You’re one of those Reformed people, one of those Calvinists. You say you love my sovereignty. That’s great! But I want to ask you a few things…

…You’ve told me how grateful you are for the ministry, the testimony, of Joni Eareckson Tada. You believe it was my sovereign will that she would have that accident, that she would suffer with joy, and through it be a great display of the beauty and power of the gospel. She has been to you a powerful example of godliness through trial, of patience through disability. You’re proud that she’s on your team. I’m proud of her too. Will you still rejoice in my sovereignty if I decree that you will be like her, if I call you to be the next Joni Eareckson Tada? Or are you quite certain that you can best glorify me by serving with an unbroken body?

…You are thankful for John and Betty Stam, for their willingness to go to a dangerous country so they could bring my gospel with them. I’ve seen you weep as you’ve read of their bravery in the face of danger and their steadfastness as they died the martyr’s death. Will you still love my sovereignty if I call you to be one of those people who loses his life for the gospel? Or do you think their example is powerful enough and enduring enough that the church wouldn’t be blessed by yours as well? Will my sovereignty still be good if your neck is bent to the sword? Will you still praise me for it then?

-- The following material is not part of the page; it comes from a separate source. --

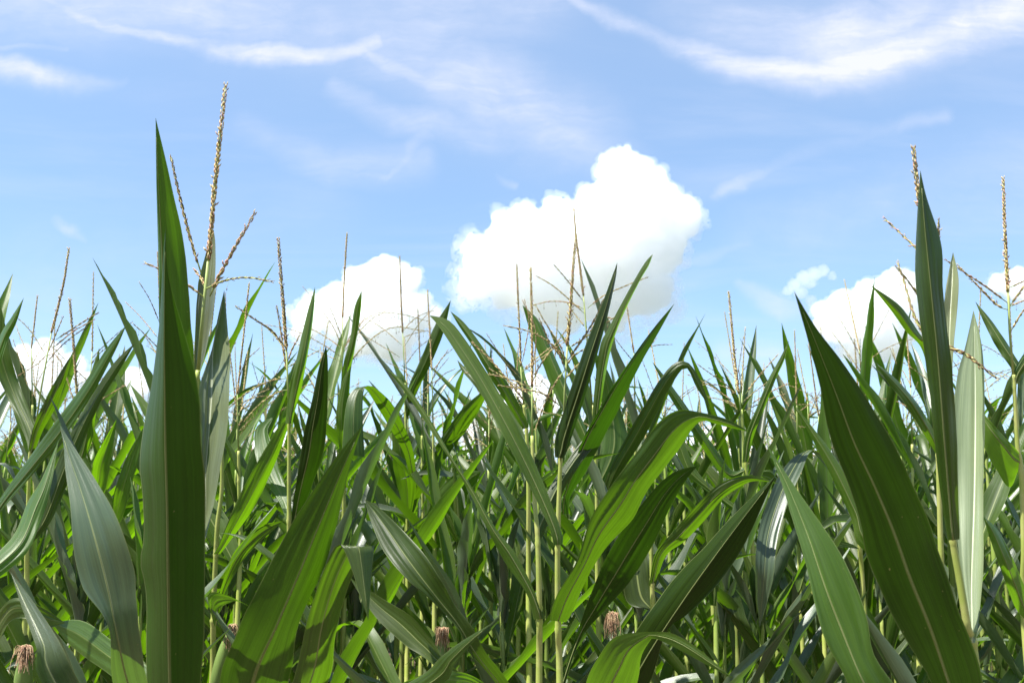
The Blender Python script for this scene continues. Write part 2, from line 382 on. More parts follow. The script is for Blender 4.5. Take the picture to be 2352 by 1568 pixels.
def hero_stalk(plant, pts, r0=0.011, r1=0.005, nodes=()):
    """pts: picture points (x, y, depth) top to bottom; goes on down to the ground at the plant's root"""
    org = plant.location
    w_ = [P(*p) for p in pts][::-1]
    root = Vector(org); low = w_[0]
    path = [root, root.lerp(low, 0.5) + Vector((HRNG.uniform(-.01, .01), 0, 0))] + w_
    Q = catmull([tuple(p) for p in path], 4)  # placeholder to keep numpy types simple
    fine = []; seglen = 24
    q = [Vector(p) for p in path]; ext = [q[0] * 2 - q[1]] + q + [q[-1] * 2 - q[-2]]
    for i in range(1, len(ext) - 2):
        a, b, c, d = ext[i - 1], ext[i], ext[i + 1], ext[i + 2]
        for t in [j / 8 for j in range(8)]:
            fine.append(0.5 * (b * 2 + (c - a) * t + (a * 2 - b * 5 + c * 4 - d) * t * t + (b * 3 - a - c * 3 + d) * t ** 3))
    fine.append(q[-1])
    nd = [P(*p) for p in nodes]
    # add rings round each node for a swollen joint
    ring = []
    for p in nd:
        j = min(range(len(fine)), key=lambda i: (fine[i] - p).length)
        ring.append((fine[j].z if abs(fine[j].z - p.z) < 0.004 else p.z))
    pts2 = []
    zs_ = [f.z for f in fine]
    for f in fine: pts2.append((f, 1.0))
    def at_z(z):
        for a, b in zip(fine[:-1], fine[1:]):
            if a.z <= z <= b.z and b.z > a.z: return a.lerp(b, (z - a.z) / (b.z - a.z))
        return fine[-1]
    for z in ring:
        for dz_, g in ((-0.012, 1.0), (-0.004, 1.22), (0.001, 1.28), (0.005, 1.08), (0.010, 0.92)):
            pts2.append((at_z(z + dz_), g))
    pts2.sort(key=lambda t: t[0].z)
    zmin, zmax = pts2[0][0].z, pts2[-1][0].z
    clean = [pts2[0]]
    for t in pts2[1:]:
        if t[0].z - clean[-1][0].z > 0.0015: clean.append(t)
    acc = Acc()
    tube(acc, [t[0] - org for t in clean], [(r0 + (min(r1, .0035) - r0) * ((t[0].z - zmin) / (zmax - zmin)) ** 2.5) * t[1] for t in clean], 10)
    return acc.build('stalk', M_STALK, plant)
def hero_tassel(plant, d, spike, stem, branches=(), r=0.0016, thick=1.3, seed=1, mat=(0, 0, 0, 0, 2, 3), anth=0.0, extra=2):
    """picture points: spike top to bottom, stem bottom (joins the stalk); branches = (list of points tip..joint, kind, thickness)"""
    rng = random.Random(seed); org = plant.location; thick *= 0.86
    acc = Acc()
    sp = [P(x, y, d) - org for x, y in spike][::-1]
    q = resample([(p.x, p.z, p.y) for p in sp], 10); sp = [Vector((a[0], a[2], a[1])) for a in q]
    tassel_axis(acc, sp, r, rng, 2.1, thick, anth, mat)
    stp = [P(x, y, d) - org for x, y in [spike[-1]] + list(stem)]
    tube(acc, stp, [r * 1.0 + 0.0009 * i / max(1, len(stp) - 1) for i in range(len(stp))], 6, 1)
    t = acc.build('tassel', TM, plant)
    kinds = {'s': (0, 0, 0, 2, 3), 'p': (2, 2, 2, 0), 'd': (3, 3, 3, 0), 'y': (0, 0, 0, 0)}
    sbx, sby = spike[-1]; stx, sty = stem[0]; px_ = FPX / d
    more = []
    for i in range(extra):
        t_ = rng.uniform(-.15, 1.0); x0 = sbx + (stx - sbx) * t_; y0 = sby + (sty - sby) * t_; L_ = rng.uniform(.07, .15) * px_; sg = rng.choice((-1, 1)); an_ = rng.uniform(.35, 1.15)
        bend_ = rng.uniform(-.1, .5); pt = []
        for j in range(4):
            f_ = j / 3; pt.append((x0 + sg * math.sin(an_ + bend_ * f_) * L_ * f_, y0 - math.cos(an_ + bend_ * f_) * L_ * f_))
        more.append((pt[::-1], rng.choice('sssdp'), .75, .06, d + rng.uniform(-.08, .12)))
    for b in list(branches) + more:
        pts, kd, th = b[0], b[1], b[2]; an = b[3] if len(b) > 3 else 0.0
        dd = b[4] if len(b) > 4 else (d + rng.uniform(-.05, .03))
        m = len(pts)
        w_ = [P(x, y, dd + (d - dd) * (i / (m - 1)) ** 1.5) - org for i, (x, y) in enumerate(pts)][::-1]
        q = resample([(p.x, p.z, p.y) for p in w_], 12); w_ = [Vector((a[0], a[2], a[1])) for a in q]
        a2 = Acc()
        tube(a2, w_[:3], [r * .55] * 3, 5, 1)
        tassel_axis(a2, w_[1:], r * 0.62, rng, 1.35, th * 1.15, an, kinds[kd])
        a2.build('branch', TM, t)
    return t
def hero_ear(plant, x, y, d, tilt=(0.25, 0, 1), ln=0.17, rr=0.019, show=True):
    rng = random.Random(int(x)); org = plant.location; b = P(x, y, d) - org; ax = Vector(tilt).normalized()
    acc = Acc(); pts = []; rad = []
    for i in range(10):
        t = i / 9; pts.append(b - ax * ln * (1 - t)); rad.append(rr * (0.45 + 0.55 * math.sin(math.pi * min(1, t * 1.15 + .08)) ** .6) * (1 if t < .8 else 1 - (t - .8) * 3.4))
    tube(acc, pts, rad, 10)
    ear = acc.build('ear', M_HUSK, plant)
    a2 = Acc()
    for i in range(120):
        p = b + Vector((rng.gauss(0, .004), rng.gauss(0, .004), -0.004)); q = [p]; v_ = ax * 0.0052 + Vector((rng.gauss(0, .0016), rng.gauss(0, .0016), rng.gauss(0, .001)))
        for j in range(rng.randint(6, 11)):
            v_ = v_ * .8 + Vector((rng.gauss(0, .0006), rng.gauss(0, .0006), -.0019)); q.append(q[-1] + v_)
        tube(a2, q, [.0006] * len(q), 3, 0, False)
    a2.build('silk', M_SILK, ear)
    return ear
def ground(x, y, d):                    # root point below a picture point
    p = P(x, y, d); return Vector((p.x, p.y, 0.0))

def leaf_shape(length, width, ang0, bend, droop_at, droop, roll, rng, n=16, k=3, twist=0.0, kink=False):
    """one blade in local space: starts at the origin, runs out along +X and up +Z. ang0: angle from the vertical at the base"""
    vs = []; uv = []; p = Vector((0, 0, 0)); a = ang0; ph = rng.uniform(0, 6); fr = rng.uniform(2, 4)
    yaw = 0.0; yv = rng.uniform(-.25, .25)
    for i in range(n):
        t = i / (n - 1)
        wd = width * 0.5 * min(1.0, (0.55 + 2.6 * t)) * (1 - max(0, (t - 0.45) / 0.55) ** 1.7) if t < 1 else 0.0
        wd = max(wd, 0.0003)
        tan = Vector((math.sin(a) * math.cos(yaw), math.sin(a) * math.sin(yaw), math.cos(a)))
        nor = Vector((-math.cos(a), 0, math.sin(a)))        # upper side
        nor = (nor - tan * nor.dot(tan)).normalized(); bi = tan.cross(nor)
        tw = twist * t
        nor, bi = nor * math.cos(tw) + bi * math.sin(tw), bi * math.cos(tw) - nor * math.sin(tw)
        rl = roll * (1 - 0.35 * t)
        for j in range(2 * k + 1):
            s = (j - k) / k
            th = s * rl
            x = math.sin(th) / max(rl, 1e-3) * wd; h = (1 - math.cos(th)) / max(rl, 1e-3) * wd + abs(s) * wd * 0.22
            h += 0.006 * math.sin(t * 6.28 * fr + ph + (1.5 if s > 0 else 0)) * s * s * (wd / (width * .5))
            vs.append(p + bi * x + nor * h); uv.append((0.5 + 0.5 * s, t))
        st_ = length / (n - 1)
        p = p + tan * st_
        rate = bend / n
        if t > droop_at: rate += droop / (n * 0.22) if kink and t < droop_at + 0.22 else (droop / (n * (1 - droop_at)) if not kink else 0)
        a += rate; yaw += yv / n
    m = 2 * k + 1
    fs = [(i * m + j, i * m + j + 1, (i + 1) * m + j + 1, (i + 1) * m + j) for i in range(n - 1) for j in range(m - 1)]
    return vs, fs, uv
def make_leaf_params(rng, upper):
    r = rng.random()
    if upper:
        L = rng.uniform(.40, .62); w_ = rng.uniform(.036, .056); ang = math.radians(rng.uniform(12, 38))
    else:
        L = rng.uniform(.56, .82); w_ = rng.uniform(.044, .072); ang = math.radians(rng.uniform(20, 44))
    if r < 0.66: bend, da, dr, kink = rng.uniform(0.0, .25), .99, 0, False
    elif r < 0.85: bend, da, dr, kink = rng.uniform(.15, .5), .5, rng.uniform(.4, 1.2), False
    else: bend, da, dr, kink = rng.uniform(.0, .3), rng.uniform(.5, .7), rng.uniform(1.4, 2.2), True
    roll = rng.uniform(.35, .9) if rng.random() < .45 else rng.uniform(1.0, 2.1)
    return dict(length=L, width=w_, ang0=ang, bend=bend, droop_at=da, droop=dr, roll=roll, kink=kink, twist=rng.uniform(-.9, .9))

# ---- plant with the tallest tassel and the broad upright leaf, left
pa = hero_plant('tall corn plant with the highest tassel and a broad dark upright leaf, left', ground(392, 1568, 1.52))
hero_stalk(pa, [(455, 850, 1.5), (440, 1000, 1.5), (424, 1250, 1.51), (408, 1450, 1.52), (398, 1640, 1.52)], .011, .0042, [(440, 1000, 1.5), (424, 1250, 1.51), (402, 1540, 1.52)])
hero_leaf(pa, [(372, 1180), (368, 1000), (366, 800), (364, 620), (359, 420), (357.5, 270)], [(450, 1180), (449, 980), (443, 808), (424, 577), (388, 400), (357.5, 270)], [1.47, 1.42, 1.355], e=(.012, -.004), mid=.14, mat=M_LEAF5)
hero_leaf(pa, [(352, 1720), (337, 1568), (336, 1364), (324, 1290), (330, 1236), (327, 1127), (319, 1060), (333, 960), (351, 860), (366, 740), (374, 600), (380, 523)],
          [(452, 1720), (461, 1568), (470, 1396), (470, 1200), (468, 1080), (458, 942), (446, 839), (420, 750), (387, 634), (380, 523)], [1.47, 1.37, 1.30, 1.24], e=(.075, .004),
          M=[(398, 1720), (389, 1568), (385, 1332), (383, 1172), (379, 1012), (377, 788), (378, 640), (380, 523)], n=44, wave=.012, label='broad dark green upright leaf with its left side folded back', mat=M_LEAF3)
hero_leaf(pa, [(420, 1330), (455, 1200), (459, 1000), (456, 900), (470, 850), (487, 800), (500, 730), (515, 666)], [(440, 1330), (474, 1230), (500, 1110), (519, 1000), (528, 840), (524, 770), (515, 666)], [1.46, 1.50, 1.58],
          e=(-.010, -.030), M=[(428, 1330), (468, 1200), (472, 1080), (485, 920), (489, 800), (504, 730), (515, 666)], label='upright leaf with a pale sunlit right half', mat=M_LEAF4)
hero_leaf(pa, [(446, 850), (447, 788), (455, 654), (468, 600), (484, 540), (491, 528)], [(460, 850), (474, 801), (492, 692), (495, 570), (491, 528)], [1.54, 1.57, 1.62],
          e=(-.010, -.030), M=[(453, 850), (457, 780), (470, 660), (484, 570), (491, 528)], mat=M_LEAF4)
hero_leaf(pa, [(330, 1720), (262, 1580), (250, 1441), (192, 1351), (170, 1268), (163, 1172), (150, 1076), (146, 1020), (137, 974)],
          [(372, 1700), (339, 1568), (324, 1479), (315, 1383), (301, 1281), (269, 1191), (224, 1108), (173, 1031), (137, 974)], [1.42, 1.27, 1.28, 1.36], e=(-.004, -.006),
          M=[(350, 1710), (294, 1568), (269, 1460), (246, 1345), (218, 1236), (186, 1127), (160, 1050), (137, 974)], label='grey green leaf with a silvery sheen leaning left', mat=M_LEAF2)
hero_leaf(pa, [(280, 1850), (96, 1568), (83, 1486), (51, 1396), (24, 1312)], [(330, 1850), (184, 1568), (128, 1460), (78, 1383), (24, 1312)], [1.5, 1.2, 1.2, 1.3], e=(-.02, -.02), mid=.35, mat=M_LEAF2)
hero_tassel(pa, 1.52, [(518, 195), (508, 290), (496, 400), (487, 500), (478, 600)], [(466, 720), (455, 850)],
            [([(393, 362), (410, 440), (435, 540), (462, 628)], 'd', 1.0), ([(586, 488), (550, 550), (510, 622), (482, 680)], 'p', 1.2), ([(445, 618), (462, 640), (470, 660)], 'p', .9)], r=.0022, thick=1.55, seed=3)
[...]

…I know you marvel at the steadfastness of Helen Roseveare. I’ve seen what has gone on in your mind and heart as you’ve read of her willingness to put herself forward to be gang raped–even that–in the hope that by sacrificing her body she might protect others from befalling the same fate. She put forward her own body trusting in the One who did the same. I hear in your prayers: “Please don’t make me ever make that great a sacrifice–to bear scars for your name that will bring shame and endure for the rest of my life.” Will you still declare your joy in my sovereignty if I sovereignly decree something that painful, something that shameful, for you or for someone you love? Do you have faith to believe that even that could work together for good, for one who loves the Lord and is called according to his purpose?

…Last week you read the story behind “I Have Decided to Follow Jesus,” the story of a Christian in India who was told to recant his faith or to watch his children and wife die. He stood firm and watched the deaths of the people he most loved in the world. As he saw them pierced by arrows he declared, “I have decided to follow Jesus, and there is no turning back.” Will my sovereignty still be good and praiseworthy if it leads to you to make that decision, if the people you value most can be spared with a simple “I take it back!”? On that day will you be a consistent Calvinist and still say, “He is a sovereign God and I love his sovereignty.”?

…You read of the martyrs, tied to stakes and drowned in the tides, tied to stakes and burned with fire. You read of Thomas Cramner plunging his “unworthy hand” into the fire and marvel. You thank me for Martin Luther who before all the world and at the risk of his life had to say, “Here I stand. I can do no other.” You read of my hard providence and see my hand in it. You love their examples, but it looks for all the world like you would resist being an example. You want to continue to live a quiet life where you can type my “here I stand” into a keyboard in the safety of a first-world country.

…My sovereignty has been expressed in such gentle ways in your life. Will you rejoice in my sovereignty if my good and perfect plans for you include suffering that seems senseless or meaningless? What if you have to suffer like Joni, but without being able to tell your story and have all the world tell you how much your example means to them? Do you rejoice in my sovereignty only because you would have chosen these things anyway?

What I have had to consider is that perhaps my view of God’s sovereignty is almost flippant, that I speak of it lightly because it has been applied to my life in such undeniably good ways, in ways I would have chosen for myself. It’s not a question of wishing or praying bad things upon myself, but of so trusting in God’s goodness–God’s goodness expressed through his sovereignty–that I am truly willing for that sovereignty to be expressed in ways I would not wish upon myself unless God is glorified through them. It is a desire to see God glorified that overwhelms my own desires for safety, comfort and ease. It is a willingness to suffer long and hard and without answers if that is what most glorifies God and if that really is for my good. Will I still rejoice in his sovereignty in that day?